A menos de que uno de los padres sea huérfano, digamos que todos tenemos cuatro abuelos. Unos más lejanos que otros, los abuelos van desde los que son prácticamente padres hasta los perfectos desconocidos porque viven muy lejos o no les pagaron ese préstamo familiar y no pudieron perdonarlo… A propósito de eso, pensaba en mis abuelos. 

Tres de cuatro ya duermen el silencio de los justos y la faltante, la sobreviviente, padece de 95 primaveras que vienen a ser demasiadas. De cualquier manera, no quiero hablar de mis abuelos, murieron cuando era yo muy pequeño y la que queda rondando por ahí no fue muy cercana porque se la pasaba viajando y cuidando nietos que no eran yo. 

Por las razones anteriores, siempre me creí un expósito de abuelos, asunto que en realidad me tenía sin cuidado. Sin embargo, hace algunos años caí en cuenta de que sí tuve a alguien que fungió como tal. No compartíamos apellido ni el mínimo rastro de sangre, pero el cielo es testigo de que me quiso y yo la quise a ella con la infinitud de la primera infancia. 

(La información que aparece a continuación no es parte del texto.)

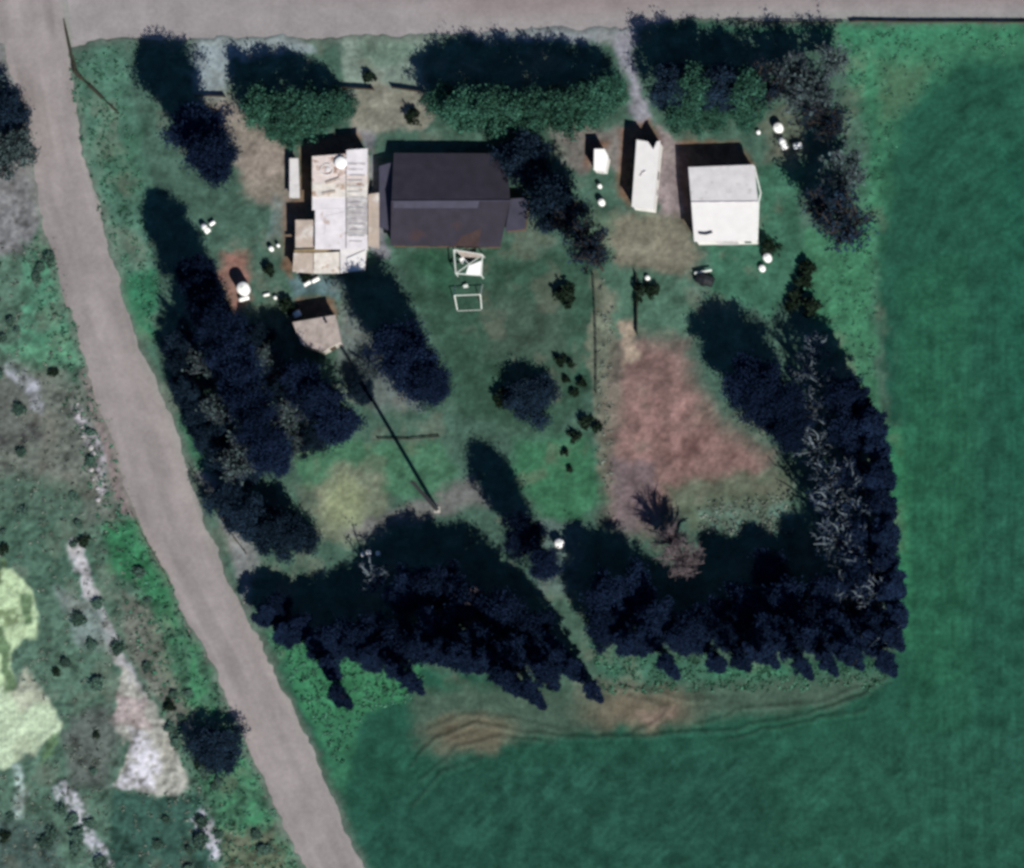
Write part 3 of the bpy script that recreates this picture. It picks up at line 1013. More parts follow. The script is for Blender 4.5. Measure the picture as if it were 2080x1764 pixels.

Ana, Anita, doña Ana para casi todos, era una vecina que vivía atrás de mi casa y, además de ser cariñosa conmigo, tenía otros roles dentro de la sociedad barrial: vecina quejumbrosa, señora brava y viejita del barrio. Para mí, toda ella era abrazo y sonrisa sempiterna, fulgor en los ojos y el mejor arroz con huevo del mundo. Para Anita solo había dos tipos de personas: los simples mortales y mi familia. Los demás, eran niñitos maleducados, sucios, estultos, «granujillas otoñales». 

En cambio, los de mi familia éramos educados, buenos mozos y límpidas azucenas ante sus ojos plagados de arrugas y parcialidad, ¿acaso los abuelos no son los peores jueces del mundo? Seres incapaces de ver a sus nietos como son porque han sido sobornados con besos, dulces y sonrisas. A ella la soborné con eso, pero también en especie. 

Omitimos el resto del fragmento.